Crete would be linked to mainland Greece, a short distance of around 50 miles and be integrated to the Greek domestic gas system with one main branch of the pipeline transferring gas to Italy via thePoseidon pipeline that is the offshore part of the ITGI. Other quantities of gas will be transported via the Natural Gas Interconnector Greece Bulgaria (IGB) to Bulgaria, which recently agreed to also interlink its systems with those of Romania.

Potential Offshore Crete

DEPA believes there is still more gas to be found in the Greek exclusive economic zone (EEZ), south of the coast of the Island of Crete, which could be fed into its proposed plan.

Noble Energy, which drilled the first exploration in Field 12 in Cyprus, plans to sends top officials to meet with the Greek Minister of Energy on the 28th of March in Athens in advance of a planned visit by Noble Energy's President in late May in order to discuss exploration south of Crete. Israel's Delek Drilling, Gazprom, Total and BP are also reported to be interested in exploration offshore Crete.

Challenges

Sachinis' plans for a Cyprus-Greece pipeline faces several major issues.

Firstly, the overall commercial viability for the exploitation of all natural reserves gas fields in East Mediterranean has to be established. That will take some time.

Secondly, no Greek or Israeli company has the know-how for such a large undertaking, therefore partnerships with major players such as BP, Shell, Exxon. etc., would likely have to be established in order to proceed.

Thirdly, the original Southern Corridor is a mature plan, fully backed by EU and US and constitutes as one of the cornerstone projects for BP and the Azeri state. There would undoubtedly be resistance to emergence of new sources of gas appearing out of Cyprus and Israel impacting the Shah Deniz consortium.

Fourthly, the expense of undertaking such a project is most certainly higher than those projected for the Southern Corridor.
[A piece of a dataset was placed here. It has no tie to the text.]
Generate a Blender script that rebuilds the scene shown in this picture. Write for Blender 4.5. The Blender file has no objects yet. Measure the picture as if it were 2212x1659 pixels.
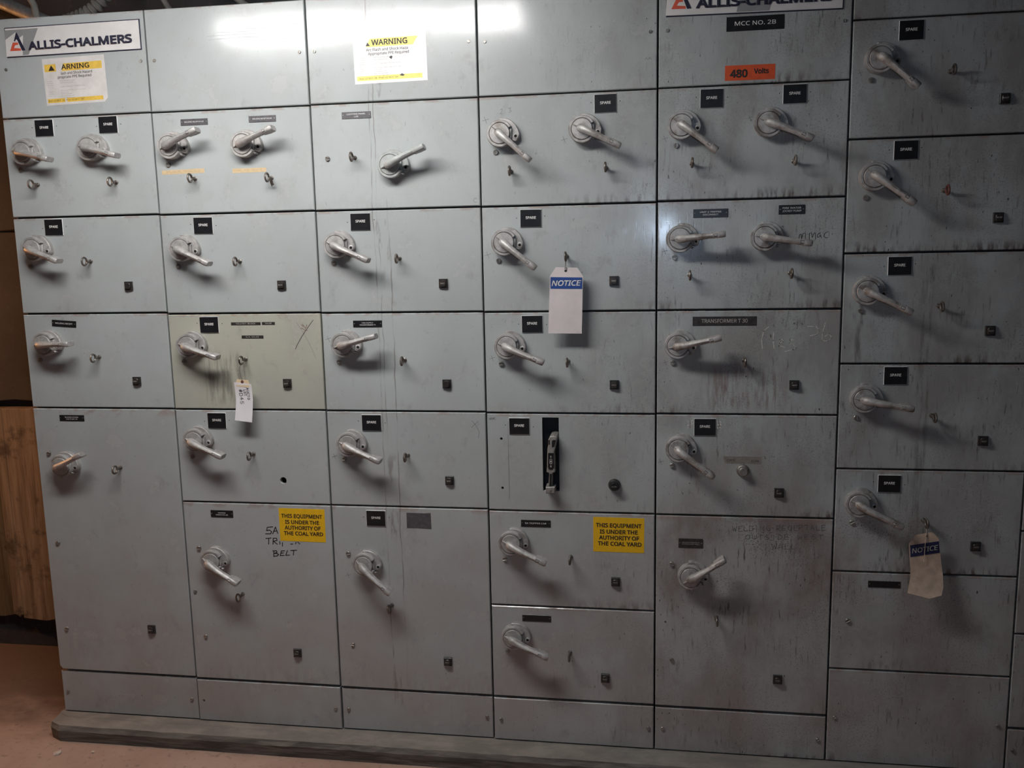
import bpy, bmesh, math, random
from mathutils import Vector, Matrix
random.seed(7)
scene = bpy.context.scene
COL = scene.collection

# ------------------------------------------------------------------ camera
cam_d = bpy.data.cameras.new('camera'); cam = bpy.data.objects.new('camera', cam_d); COL.objects.link(cam)
cam_d.sensor_fit = 'HORIZONTAL'; cam_d.sensor_width = 36.0; cam_d.lens = 36.0 * 1907.9 / 2212.0
cam_d.clip_start = 0.05; cam_d.clip_end = 60
R_ = Vector((0.98870733, 0.14855057, -0.01976199)); U_ = Vector((-0.0034841, 0.15462052, 0.98796779)); F_ = Vector((-0.14981879, 0.97674215, -0.15339201))
m = Matrix((R_, U_, -F_)).transposed().to_4x4(); m.translation = Vector((1.9961, -2.5939, 1.5651))
cam.matrix_world = m
scene.camera = cam
# ------------------------------------------------------------------ world, view
w = bpy.data.worlds.new('world'); scene.world = w; w.use_nodes = True
w.node_tree.nodes['Background'].inputs[0].default_value = (0.55, 0.5, 0.5, 1)
w.node_tree.nodes['Background'].inputs[1].default_value = 0.014
vs = scene.view_settings
vs.view_transform = 'Standard'; vs.look = 'None'; vs.exposure = 0.0; vs.gamma = 1.0; vs.use_curve_mapping = False
# ------------------------------------------------------------------ lights (fluorescent tubes glow in their own builder)
LENS_STRENGTH = 40.0
LENS_COLOR = (1.0, 0.985, 0.965)
LENS_POS = (0.94, -0.90, 2.43); LENS_LEN = 1.20

def lamp(name, kind, loc, energy, color, **kw):
    d = bpy.data.lights.new(name, kind); d.energy = energy; d.color = color
    for k, v in kw.items(): setattr(d, k, v)
    o = bpy.data.objects.new(name, d); o.location = loc; COL.objects.link(o); return o
lamp('phone_light', 'POINT', (2.085, -2.60, 1.645), 15.0, (0.60, 0.77, 1.0), shadow_soft_size=0.012)
SODIUM = (-1.75, -0.05, 1.55)
lamp('sodium_bulb', 'POINT', SODIUM, 46.0, (1.0, 0.40, 0.09), shadow_soft_size=0.06)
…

Moreover, the project is located in territory of considerable political risk: right beside Syria-Lebanon and within a short distance from Turkey which opposes vehemently such initiatives.

Lastly, DEPA is about to privatized and such a significant undertaking may impact how the company is viewed by prospective investors.

On the other hand, if East Mediterranean gas can be exploited at commercially sound prices and if international energy conglomerates show practical interest, then a new source of EU gas supplies maybe of great importance for the European energy security and can also assist into easing peripheral tensions in the region.

All depends on many political and economic parameters and changes of variables that can affect the course of investments one way or another.

In short, a new round negotiations concerning the Southern Corridor seems to be at hand, this time not related to the culminations between Baku-Ankara-Brussels but rather between Tel Aviv-Nicosia and Athens.